Blacksburg Mayors Innovative Design Cohort Design Charrette

submitted by Rebecca W. E. Edmunds, AIA

Last summer, at the urging of Blacksburg Mayor Leslie Hager Smith, the Town of Blacksburg submitted its ideas for a retail incubator project to the Mayors Innovative Design Cohort, a national partnership between the AIA and the Mayors Innovation Project to help create zero-carbon, resilient, healthy, and equitable cities. The Blacksburg project became one of three awarded technical assistance and preliminary funding.

Blacksburg Deputy Town Manager Chris Lawrence and AIA Blue Ridge Past President Kevin Jones, AIA, led the charrette process for three groups, each composed of architects, community business leaders, and Town staff. The kick-off to the design process focused on generating ideas to transform the former Cook’s Cleaners building into a hub for new retail businesses and community engagement. The 28-foot-wide Main Street façade fronts a 170-foot-long space with roughly 4,000 net square feet of open space. The project seeks to be sustainable both in its design and its business operational model. Working with the Virginia Department of Environmental Quality in their Voluntary Remediation Program, a remediation plan is in place for encapsulating contaminants and installing a vapor extraction system to deal with the contaminants in the soil.

The project will potentially provide a new home with an office and shared conference space for two area nonprofits—the DBI (Downtown Blacksburg Inc.) and the Blacksburg Community Arts Information Office. DBI is seen as the potential operator/manager for the retail vendors the project hopes to attract.

Additional program elements envisioned by charrette participants include exhibition and presentation space to attract activity to benefit vendors, a work area, storage, restrooms, kitchenette, and other support spaces. They also brainstormed and presented strategies for engaging pedestrians and bringing diversity to the established restaurant and bar culture of Main Street. Elements such as small-scale performance space, area for after-hours events, art installations, and exhibitions, and transparent partitions to facilitate visibility into the deep footprint emerged as potential features by all three breakout groups.
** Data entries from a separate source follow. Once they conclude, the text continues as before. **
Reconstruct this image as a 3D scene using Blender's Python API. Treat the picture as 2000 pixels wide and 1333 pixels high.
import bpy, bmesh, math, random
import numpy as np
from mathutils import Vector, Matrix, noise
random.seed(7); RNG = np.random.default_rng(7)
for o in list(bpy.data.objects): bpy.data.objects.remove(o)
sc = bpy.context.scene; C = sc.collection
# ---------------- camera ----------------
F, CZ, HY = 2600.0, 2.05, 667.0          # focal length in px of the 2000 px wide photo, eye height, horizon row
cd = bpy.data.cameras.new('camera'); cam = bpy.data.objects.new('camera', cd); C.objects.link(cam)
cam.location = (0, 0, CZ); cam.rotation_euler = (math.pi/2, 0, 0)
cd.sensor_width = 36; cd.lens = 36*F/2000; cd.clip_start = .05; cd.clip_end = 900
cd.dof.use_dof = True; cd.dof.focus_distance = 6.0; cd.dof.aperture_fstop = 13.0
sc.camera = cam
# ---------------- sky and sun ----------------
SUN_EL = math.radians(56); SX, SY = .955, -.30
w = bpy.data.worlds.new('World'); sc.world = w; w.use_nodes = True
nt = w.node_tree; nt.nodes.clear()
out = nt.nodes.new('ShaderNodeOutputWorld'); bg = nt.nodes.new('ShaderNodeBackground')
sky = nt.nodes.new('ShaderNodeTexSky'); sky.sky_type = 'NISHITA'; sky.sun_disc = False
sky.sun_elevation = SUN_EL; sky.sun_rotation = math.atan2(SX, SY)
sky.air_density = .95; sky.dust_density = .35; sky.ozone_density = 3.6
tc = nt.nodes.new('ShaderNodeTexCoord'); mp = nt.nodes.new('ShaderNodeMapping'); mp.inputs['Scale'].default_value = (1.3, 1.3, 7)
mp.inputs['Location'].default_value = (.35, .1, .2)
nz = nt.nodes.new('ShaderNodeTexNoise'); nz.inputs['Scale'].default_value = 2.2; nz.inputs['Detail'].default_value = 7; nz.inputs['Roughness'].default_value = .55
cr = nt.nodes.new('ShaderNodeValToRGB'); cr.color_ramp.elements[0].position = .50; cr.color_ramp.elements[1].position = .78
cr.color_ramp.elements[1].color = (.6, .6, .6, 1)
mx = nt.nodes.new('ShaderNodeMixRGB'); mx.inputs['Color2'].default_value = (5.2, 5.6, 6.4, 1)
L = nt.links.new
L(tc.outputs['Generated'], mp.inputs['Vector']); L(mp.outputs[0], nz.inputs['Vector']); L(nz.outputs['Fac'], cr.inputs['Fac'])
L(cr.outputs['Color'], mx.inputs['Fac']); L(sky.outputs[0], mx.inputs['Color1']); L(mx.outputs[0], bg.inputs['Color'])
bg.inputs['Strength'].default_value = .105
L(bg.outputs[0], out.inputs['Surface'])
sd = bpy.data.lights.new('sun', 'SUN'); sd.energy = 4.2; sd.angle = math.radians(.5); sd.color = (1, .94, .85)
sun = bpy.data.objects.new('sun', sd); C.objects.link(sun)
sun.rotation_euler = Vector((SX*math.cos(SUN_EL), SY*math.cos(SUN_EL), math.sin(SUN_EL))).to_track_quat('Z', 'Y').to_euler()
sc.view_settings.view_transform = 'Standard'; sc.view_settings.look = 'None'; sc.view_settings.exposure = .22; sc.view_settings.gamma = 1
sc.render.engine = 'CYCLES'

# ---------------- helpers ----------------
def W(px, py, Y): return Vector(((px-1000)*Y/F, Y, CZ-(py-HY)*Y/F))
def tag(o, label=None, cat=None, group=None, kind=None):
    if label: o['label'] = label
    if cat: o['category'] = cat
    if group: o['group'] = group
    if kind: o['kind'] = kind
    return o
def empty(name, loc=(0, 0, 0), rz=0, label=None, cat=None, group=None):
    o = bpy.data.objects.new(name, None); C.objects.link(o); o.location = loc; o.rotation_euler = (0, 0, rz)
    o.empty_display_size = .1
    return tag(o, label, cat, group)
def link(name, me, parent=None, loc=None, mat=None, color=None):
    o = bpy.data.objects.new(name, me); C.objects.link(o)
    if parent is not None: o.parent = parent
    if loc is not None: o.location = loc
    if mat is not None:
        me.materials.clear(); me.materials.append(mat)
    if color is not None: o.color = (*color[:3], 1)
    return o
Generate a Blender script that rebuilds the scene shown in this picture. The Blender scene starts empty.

The groups emphasized flexibility in the configuration and design of retail spaces as key to accommodating a diversity of vendors and allowing for their evolution and growth over time. With socioeconomic disparities being one of the lead causes of inequity in Southwest Virginia, community members and designers alike felt outreach would be required to encourage the diversity desired.

Sustainability and resiliency in buildings drive the mission of both organizations supporting the Cohort and were topics for design and economic planning. Suggestions included solar panels on the extensive roof and green guidelines for vendor selection.

A second meeting is planned for late April, with the goal of completing the process in June for the development of an RFP for design services.